Вот замечательная книга Андрея Юрьевича Арьева. Прекрасная, я уже её посмотрел. Цитата из замечательного, к сожалению, неизвестного поэта и прозаика Василия Комаровского: «За медленным и золотым орлом: о петербургской поэзии». Сколько тираж? Тираж 1000 экземпляров. Оба!
Н. Солодников: А попробуйте найти сейчас в магазине сборник стихов Василия Комаровского. Было большое издание тысячестраничное. Но это было лет 15-20 назад издано и тиражом тоже там 1000 экземпляров. А выдающийся поэт. Ахматова считала его абсолютным гением.
Н. Елисеев: Прозаик грандиозный, потрясающий. «Sabinula» — это абсолютный шедевр. От него остался всего один маленький рассказ «Sabinula» из древнеримской жизни. И одна фраза, которую привела Ахматова. Дело в том, что Василий Комаровский, граф Вася – он написал роман «До Цусимы». И не хотел его печатать, поскольку он говорил: «Я не хочу ссориться с династией».
Там была одна фраза, которую Ахматова хотела взять эпиграфом к «Поэме без героя». Умирает молодой аристократ, смертельно больной, и, когда уже всё понятно, его сестра княжна встаёт и говорит: «Так, мне надо сегодня раньше лечь спать». Дальше по-французски: «Мне надо быть свежей на панихиде». Уже по этой фразе видно, что это был за прозаик.
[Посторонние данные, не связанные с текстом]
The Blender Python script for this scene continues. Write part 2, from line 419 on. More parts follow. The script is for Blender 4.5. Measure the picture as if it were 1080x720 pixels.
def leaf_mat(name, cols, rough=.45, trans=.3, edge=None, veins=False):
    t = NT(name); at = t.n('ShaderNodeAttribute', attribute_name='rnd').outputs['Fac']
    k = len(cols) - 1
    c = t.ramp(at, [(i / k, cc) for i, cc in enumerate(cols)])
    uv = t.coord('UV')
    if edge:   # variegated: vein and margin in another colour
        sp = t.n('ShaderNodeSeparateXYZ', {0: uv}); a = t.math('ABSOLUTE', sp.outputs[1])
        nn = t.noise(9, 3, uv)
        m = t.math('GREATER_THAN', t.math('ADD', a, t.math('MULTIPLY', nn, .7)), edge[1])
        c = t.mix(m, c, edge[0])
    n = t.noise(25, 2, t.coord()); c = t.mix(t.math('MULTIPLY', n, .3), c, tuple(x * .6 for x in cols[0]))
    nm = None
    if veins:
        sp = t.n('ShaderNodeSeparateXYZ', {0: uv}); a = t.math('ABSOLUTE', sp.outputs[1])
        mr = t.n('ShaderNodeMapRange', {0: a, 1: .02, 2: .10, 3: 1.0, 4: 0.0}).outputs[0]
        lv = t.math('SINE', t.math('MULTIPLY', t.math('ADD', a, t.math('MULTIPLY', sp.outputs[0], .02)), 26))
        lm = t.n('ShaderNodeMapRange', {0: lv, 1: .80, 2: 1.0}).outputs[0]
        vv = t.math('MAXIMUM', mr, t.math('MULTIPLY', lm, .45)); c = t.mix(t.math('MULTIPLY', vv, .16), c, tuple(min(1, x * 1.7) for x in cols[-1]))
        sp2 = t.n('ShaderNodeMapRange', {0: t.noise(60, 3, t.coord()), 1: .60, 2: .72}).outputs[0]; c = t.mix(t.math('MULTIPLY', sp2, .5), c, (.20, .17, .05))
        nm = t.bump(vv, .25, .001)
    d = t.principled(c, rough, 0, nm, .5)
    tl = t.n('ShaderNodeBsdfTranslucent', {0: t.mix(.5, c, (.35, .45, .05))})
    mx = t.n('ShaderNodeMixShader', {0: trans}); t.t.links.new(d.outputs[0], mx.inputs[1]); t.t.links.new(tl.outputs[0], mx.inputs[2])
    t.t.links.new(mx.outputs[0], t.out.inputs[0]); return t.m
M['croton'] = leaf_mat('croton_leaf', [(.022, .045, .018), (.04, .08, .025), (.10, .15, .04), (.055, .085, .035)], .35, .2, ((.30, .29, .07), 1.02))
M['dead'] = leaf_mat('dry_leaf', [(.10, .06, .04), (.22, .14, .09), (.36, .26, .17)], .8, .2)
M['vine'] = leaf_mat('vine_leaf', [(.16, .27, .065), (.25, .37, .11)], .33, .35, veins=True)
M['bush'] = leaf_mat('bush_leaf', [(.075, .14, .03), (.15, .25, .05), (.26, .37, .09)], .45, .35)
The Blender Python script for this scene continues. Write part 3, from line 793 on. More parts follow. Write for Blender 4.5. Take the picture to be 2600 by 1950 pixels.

Но он умер от эпилепсии, по-моему.
А. Арьев: Да, в Москве в 14 году. То, что говорит Никита Львович, совершенно справедливо: в магазинах Питера и Москвы можно найти хорошие книжки по литературоведению, по чему угодно. Они всё-таки издаются, и это замечательно, потому что в советское время они просто не издавались.
Но всё это было бы поправимо, если бы не этот идиотский принцип: «Все силы бросить в интернет». Пускай все читают в интернете, как сказал пресловутый, не знаю, как уже его отчество, Мединский: «А зачем мы будем поддерживать журналы? Пускай читают в интернете». Он не представляет, что, если журналов не будет, что будут читать в интернете, как они будут читать журналы в интернете, это совершенно никому неведомо.
И более того, это человек, который буквально целенаправленно уничтожает всю отечественную провинциальную культуру. Он не дает денег провинциальным библиотекам на приобретение периодики и вообще книг. Как могут выжить такие библиотеки? Естественно, они сокращаются. Он даже не знает, что в половине библиотек России вообще нет никакого интернета, и читать они могут только то, что на бумаге. В общем, что говорить?
Но всё это, в принципе, технически поправимо.
Н. Елисеев: Кстати, насчет интернета тоже любопытно. Было сказано, что всё прочтут в интернете, и был закрыт «Журнальный зал» в интернете. Тоже интересный финт. А что сказать? Мы всё сказали, по-моему.
Н. Солодников: Дорогие друзья, я вам хочу вот что посоветовать. Придите сегодня и почитайте хотя бы в интернете стихи Василия Комаровского. Это поистине совершенно гениальный, недооцененный до сих пор, известный только редким знатокам и любителям поэзии поэт — выдающийся поэт Василий Комаровский. Запомните это имя и обязательно его почитайте.
А. Арьев: И также вам могу сказать, что всё-таки журнал «Звезда» можно читать даже и в интернете. Набрать сайт «Звезды» — он там весь выложен.
Н. Солодников: Обязательно.
А. Арьев: К сожалению, мы за это ничего не получаем.
Н. Солодников: Андрей Юрьевич, спасибо огромное. Никита Львович, спасибо.